TASK TO CARRY OUT:
Copy out all the lines in the records that include the word "follow".

SOURCE DATA:
-- start --

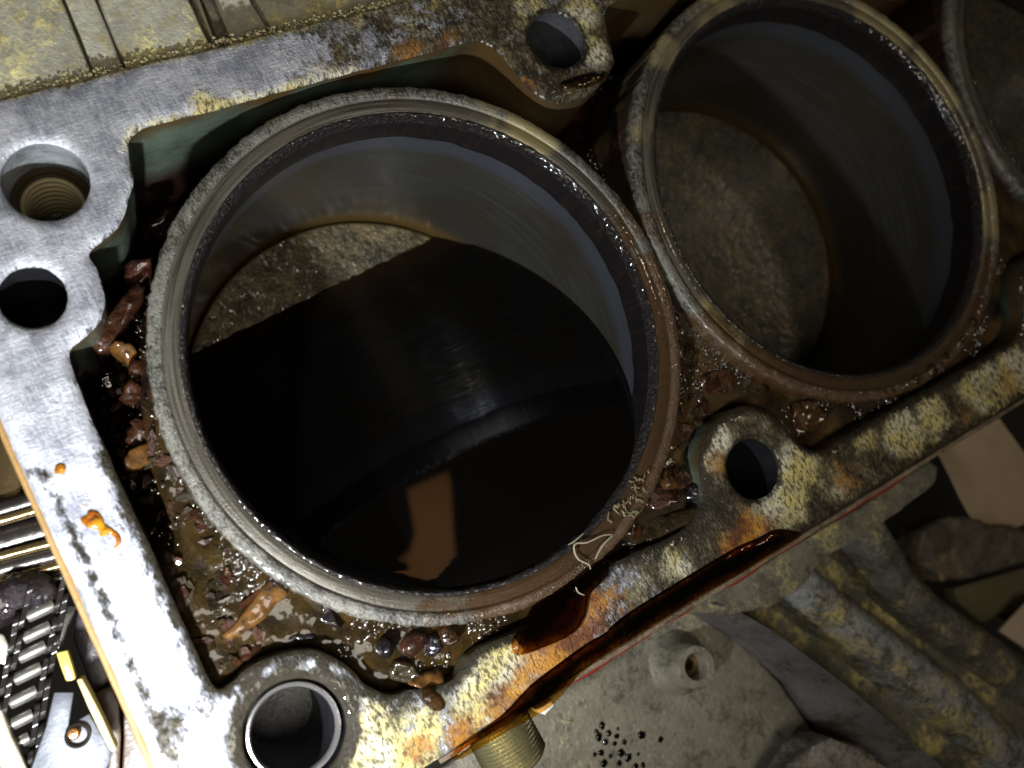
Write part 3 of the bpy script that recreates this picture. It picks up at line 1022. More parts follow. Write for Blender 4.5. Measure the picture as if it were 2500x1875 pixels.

-- end --
-- start --

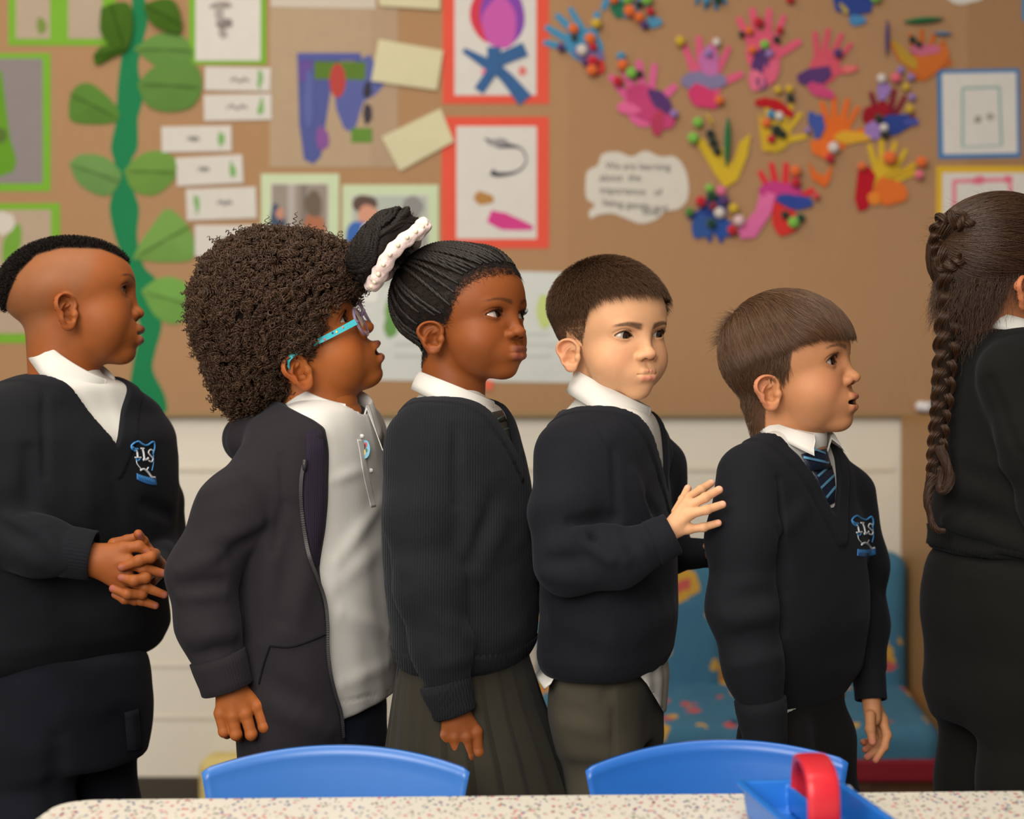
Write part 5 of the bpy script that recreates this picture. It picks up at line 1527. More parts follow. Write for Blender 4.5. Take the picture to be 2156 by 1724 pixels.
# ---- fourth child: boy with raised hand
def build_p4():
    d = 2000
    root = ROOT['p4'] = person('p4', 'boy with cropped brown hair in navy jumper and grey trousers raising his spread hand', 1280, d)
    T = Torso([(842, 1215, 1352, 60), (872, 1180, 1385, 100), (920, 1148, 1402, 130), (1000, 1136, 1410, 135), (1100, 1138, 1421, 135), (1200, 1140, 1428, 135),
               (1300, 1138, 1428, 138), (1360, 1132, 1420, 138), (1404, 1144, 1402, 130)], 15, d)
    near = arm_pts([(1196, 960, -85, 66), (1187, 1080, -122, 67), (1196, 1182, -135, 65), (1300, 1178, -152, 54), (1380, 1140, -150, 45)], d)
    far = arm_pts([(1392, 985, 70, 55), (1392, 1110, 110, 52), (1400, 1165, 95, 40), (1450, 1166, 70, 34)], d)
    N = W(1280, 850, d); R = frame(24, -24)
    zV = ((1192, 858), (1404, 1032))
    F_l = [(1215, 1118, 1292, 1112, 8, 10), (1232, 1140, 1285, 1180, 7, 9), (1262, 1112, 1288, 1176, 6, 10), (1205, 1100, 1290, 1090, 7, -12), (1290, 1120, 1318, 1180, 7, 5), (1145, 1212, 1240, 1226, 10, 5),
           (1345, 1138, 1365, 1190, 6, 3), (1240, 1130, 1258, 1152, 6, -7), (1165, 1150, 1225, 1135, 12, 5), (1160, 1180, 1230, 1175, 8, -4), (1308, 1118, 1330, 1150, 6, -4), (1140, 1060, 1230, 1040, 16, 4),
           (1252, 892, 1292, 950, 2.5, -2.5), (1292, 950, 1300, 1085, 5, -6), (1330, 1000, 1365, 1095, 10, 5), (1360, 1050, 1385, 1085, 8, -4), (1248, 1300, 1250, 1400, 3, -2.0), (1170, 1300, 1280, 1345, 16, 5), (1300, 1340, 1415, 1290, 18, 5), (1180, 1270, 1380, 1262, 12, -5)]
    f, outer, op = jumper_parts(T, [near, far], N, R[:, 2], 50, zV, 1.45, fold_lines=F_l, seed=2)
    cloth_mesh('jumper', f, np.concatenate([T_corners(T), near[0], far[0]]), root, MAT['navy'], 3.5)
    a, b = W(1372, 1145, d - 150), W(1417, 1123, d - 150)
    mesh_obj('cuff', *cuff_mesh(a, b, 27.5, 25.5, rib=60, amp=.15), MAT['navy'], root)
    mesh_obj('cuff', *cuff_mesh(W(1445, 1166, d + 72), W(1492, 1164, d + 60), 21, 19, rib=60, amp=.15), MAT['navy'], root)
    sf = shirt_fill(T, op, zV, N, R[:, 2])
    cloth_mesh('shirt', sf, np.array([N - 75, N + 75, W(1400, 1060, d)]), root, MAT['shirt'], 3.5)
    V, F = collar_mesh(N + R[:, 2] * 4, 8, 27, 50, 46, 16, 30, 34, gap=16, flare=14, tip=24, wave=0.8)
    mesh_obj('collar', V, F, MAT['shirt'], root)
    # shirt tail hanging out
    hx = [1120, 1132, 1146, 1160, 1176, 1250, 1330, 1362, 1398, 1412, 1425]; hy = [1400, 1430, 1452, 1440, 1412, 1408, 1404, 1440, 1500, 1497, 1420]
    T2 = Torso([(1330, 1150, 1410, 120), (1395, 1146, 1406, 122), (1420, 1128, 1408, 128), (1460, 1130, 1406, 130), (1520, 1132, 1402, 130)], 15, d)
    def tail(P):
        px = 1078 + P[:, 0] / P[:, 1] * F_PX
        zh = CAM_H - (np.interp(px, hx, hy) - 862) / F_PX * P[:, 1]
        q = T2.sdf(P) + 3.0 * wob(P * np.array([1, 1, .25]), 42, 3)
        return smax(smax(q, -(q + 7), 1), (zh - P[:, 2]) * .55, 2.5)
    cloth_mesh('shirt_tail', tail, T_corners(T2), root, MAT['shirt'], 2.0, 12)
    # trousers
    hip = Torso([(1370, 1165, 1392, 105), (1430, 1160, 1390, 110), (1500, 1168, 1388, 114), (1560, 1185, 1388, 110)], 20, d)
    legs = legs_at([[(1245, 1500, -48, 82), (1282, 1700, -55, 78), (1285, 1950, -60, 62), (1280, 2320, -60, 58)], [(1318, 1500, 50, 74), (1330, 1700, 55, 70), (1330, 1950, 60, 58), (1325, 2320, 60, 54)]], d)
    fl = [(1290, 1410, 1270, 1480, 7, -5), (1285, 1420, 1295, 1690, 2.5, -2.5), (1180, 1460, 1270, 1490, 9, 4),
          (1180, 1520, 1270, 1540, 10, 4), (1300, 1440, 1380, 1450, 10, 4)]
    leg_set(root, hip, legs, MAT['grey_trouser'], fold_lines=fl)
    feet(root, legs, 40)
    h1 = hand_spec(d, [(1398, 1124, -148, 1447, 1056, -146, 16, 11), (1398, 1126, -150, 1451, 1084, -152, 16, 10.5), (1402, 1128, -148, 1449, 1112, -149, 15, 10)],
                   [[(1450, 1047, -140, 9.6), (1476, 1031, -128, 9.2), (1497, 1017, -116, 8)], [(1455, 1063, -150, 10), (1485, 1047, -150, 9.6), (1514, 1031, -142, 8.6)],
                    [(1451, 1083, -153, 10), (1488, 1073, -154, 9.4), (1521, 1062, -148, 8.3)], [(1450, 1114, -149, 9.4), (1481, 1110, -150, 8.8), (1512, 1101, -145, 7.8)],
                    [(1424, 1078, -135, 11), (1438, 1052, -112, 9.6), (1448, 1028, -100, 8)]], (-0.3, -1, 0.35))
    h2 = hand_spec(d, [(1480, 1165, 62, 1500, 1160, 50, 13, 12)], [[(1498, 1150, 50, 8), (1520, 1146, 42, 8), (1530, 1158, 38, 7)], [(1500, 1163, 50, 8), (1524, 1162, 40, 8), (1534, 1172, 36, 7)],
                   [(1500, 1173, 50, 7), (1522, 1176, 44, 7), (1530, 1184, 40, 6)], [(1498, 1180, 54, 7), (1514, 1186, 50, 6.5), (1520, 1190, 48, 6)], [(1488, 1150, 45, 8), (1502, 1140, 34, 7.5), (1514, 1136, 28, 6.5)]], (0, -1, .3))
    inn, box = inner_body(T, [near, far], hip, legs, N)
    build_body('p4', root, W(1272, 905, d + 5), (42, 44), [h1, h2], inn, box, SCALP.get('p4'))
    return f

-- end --
-- start --

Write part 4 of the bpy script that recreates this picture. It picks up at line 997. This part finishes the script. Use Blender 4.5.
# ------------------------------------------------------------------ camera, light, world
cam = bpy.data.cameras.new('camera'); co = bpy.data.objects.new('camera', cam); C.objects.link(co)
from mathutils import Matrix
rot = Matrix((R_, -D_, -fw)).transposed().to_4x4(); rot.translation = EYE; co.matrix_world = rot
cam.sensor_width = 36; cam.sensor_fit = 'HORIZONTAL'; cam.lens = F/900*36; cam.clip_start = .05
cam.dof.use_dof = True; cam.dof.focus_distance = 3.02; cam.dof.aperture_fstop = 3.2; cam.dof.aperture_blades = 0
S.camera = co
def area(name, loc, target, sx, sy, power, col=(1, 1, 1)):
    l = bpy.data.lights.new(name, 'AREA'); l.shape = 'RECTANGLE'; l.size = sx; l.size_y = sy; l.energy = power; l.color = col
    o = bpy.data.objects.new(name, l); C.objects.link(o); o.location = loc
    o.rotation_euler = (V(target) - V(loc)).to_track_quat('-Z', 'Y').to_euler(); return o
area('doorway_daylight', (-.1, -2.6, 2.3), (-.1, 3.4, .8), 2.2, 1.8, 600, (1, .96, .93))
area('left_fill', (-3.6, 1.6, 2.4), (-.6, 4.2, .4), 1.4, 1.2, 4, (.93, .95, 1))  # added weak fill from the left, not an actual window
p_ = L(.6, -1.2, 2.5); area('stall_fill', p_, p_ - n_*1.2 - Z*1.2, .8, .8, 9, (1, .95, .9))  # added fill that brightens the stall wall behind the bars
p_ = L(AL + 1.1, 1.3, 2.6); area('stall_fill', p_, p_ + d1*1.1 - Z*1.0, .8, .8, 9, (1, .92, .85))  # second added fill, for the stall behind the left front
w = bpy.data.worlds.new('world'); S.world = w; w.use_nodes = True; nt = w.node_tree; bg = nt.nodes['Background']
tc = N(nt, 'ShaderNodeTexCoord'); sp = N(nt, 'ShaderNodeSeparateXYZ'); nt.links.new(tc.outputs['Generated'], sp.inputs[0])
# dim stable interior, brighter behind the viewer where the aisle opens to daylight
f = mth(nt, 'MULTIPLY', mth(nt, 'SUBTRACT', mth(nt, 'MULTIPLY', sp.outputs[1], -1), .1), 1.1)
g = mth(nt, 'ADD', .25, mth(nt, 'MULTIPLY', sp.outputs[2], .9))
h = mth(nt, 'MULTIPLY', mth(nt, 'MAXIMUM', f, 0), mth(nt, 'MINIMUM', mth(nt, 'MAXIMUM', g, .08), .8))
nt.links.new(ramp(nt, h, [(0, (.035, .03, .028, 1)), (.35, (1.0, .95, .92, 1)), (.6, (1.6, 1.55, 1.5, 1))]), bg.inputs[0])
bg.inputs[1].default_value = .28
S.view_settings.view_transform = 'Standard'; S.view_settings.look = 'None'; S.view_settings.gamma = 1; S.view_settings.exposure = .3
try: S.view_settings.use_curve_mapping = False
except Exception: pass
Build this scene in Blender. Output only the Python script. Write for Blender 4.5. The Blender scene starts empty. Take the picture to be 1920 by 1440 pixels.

-- end --

OUTPUT FOR THIS TASK:
Write part 3 of the bpy script that recreates this picture. It picks up at line 1022. More parts follow. Write for Blender 4.5. Measure the picture as if it were 2500x1875 pixels.
Write part 5 of the bpy script that recreates this picture. It picks up at line 1527. More parts follow. Write for Blender 4.5. Take the picture to be 2156 by 1724 pixels.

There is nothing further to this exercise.